C’era una volta la DDR
- Autore: Anna Funder
- Genere: Romanzi e saggi storici
- Categoria: Saggistica
- Casa editrice: Feltrinelli
“C’era una volta la DDR” (Feltrinelli) non è un libro nuovo, è un libro che vale la pena leggere. La sua prima edizione italiana risale al 2002, ne sono seguite altre quattro: rendono l’idea del riscontro ottenuto presso i lettori italiani. In maniera quasi pleonastica mi interrogo sui possibili motivi di tanto e reiterato successo. Il primo credo di rintracciarlo nell’abnegazione.
L’autrice - Anna Funder, australiana specializzata in lingua tedesca – non si è risparmiata. Affatto. Fa la giornalista e sa come si conducono le inchieste: questa sul cuore orwelliano della Germania dell’Est (la “Stasiland” del bel titolo originale) è minuziosa quanto oggettiva. In parallelo alle Trabi, ai palazzoni popolari dell’architettura socialista, alla “linea della morte” tra i muri dell’est e dell’ovest, all’Alexander Platz “mostruosa distesa di cemento grigio progettata con l’intenzione di far sentire piccoli”, la parola spetta agli ex cittadini della Germania orientale come agli ex funzionari della Stasi che ne hanno tenuto a bada le possibili istanze capitaliste.
Nessuna nostalgia e pochissimo livore manifesto: piuttosto i fatti come sono andati per quarant’anni nella nazione del socialismo reale per antonomasia. Tedeschi contro tedeschi, spie e spiati, fedeli alla linea e traditori della causa rossa, fino al 1989, anno della caduta incruenta del muro. La seconda ragione del successo di questo libro, la rintraccio nell’afflato umanista che ne attraversa il sotto-testo. Il libro è di mole poderosa e accanto alla storia socio-politica, dentro ci stanno le vite degli altri. Se non tutte, le vite comuni (dunque le vite esemplari), ri-costruite e ri-raccontate per passaggi topici, nella loro struggente umanità. Zero personaggi da romanzo: “C’era una volta la DDR” è popolato da uomini e donne in carne e ossa, compresi gli zelanti amministratori (e amministratrici) del sogno socialista, alcuni intervistati, altri soltanto sfiorati/evocati (per esempio i due super-potenti Erich: Mielke - capo della Stasi - e Honecker - presidente della DDR dalla metà degli anni Settanta fino al 1989).

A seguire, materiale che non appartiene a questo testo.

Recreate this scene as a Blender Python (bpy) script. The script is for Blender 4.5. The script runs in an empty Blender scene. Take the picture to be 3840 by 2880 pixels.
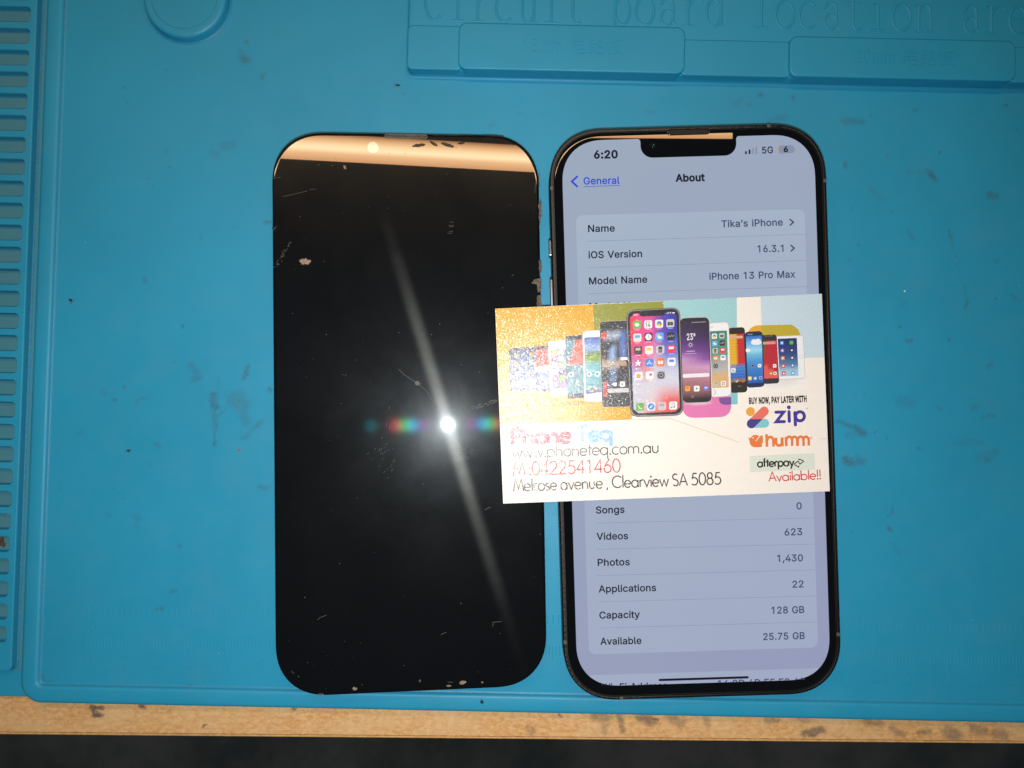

Il terzo motivo sta nella forma e nei contenuti di questo saggio, un saggio narrativo. Ai dialoghi estratti dalla conversazioni pubbliche e private con chi ha tessuto e/o chi ha vissuto la storia dell’ex Repubblica Democratica Tedesca, si aggiungono lo spessore dei temi in ballo, l’efficacia descrittiva, i rimandi interiori che inspessiscono “personaggi” no-fiction. Se "C’era una volta la DDR" fosse un film, sintetizzerei: una sapiente alternanza di campi lunghi e piani ravvicinatissimi per una storia dal finale conosciuto, che regge sulla scorta elegante di una narrazione in flash back. Da qui discende l’ultima ragione, forse la più importante: Anna Funder ha un dono. Il dono dello stile fluido, che attrae e fa pensare al contempo. Questo lavoro - apprendo a pag. 250 - le è costato quattro anni di vita. Quattro anni spesi come meglio non poteva, mi viene da aggiungere. Per questi - e per diversi altri motivi sottaciuti - ne segnalo la lettura con convinzione assoluta.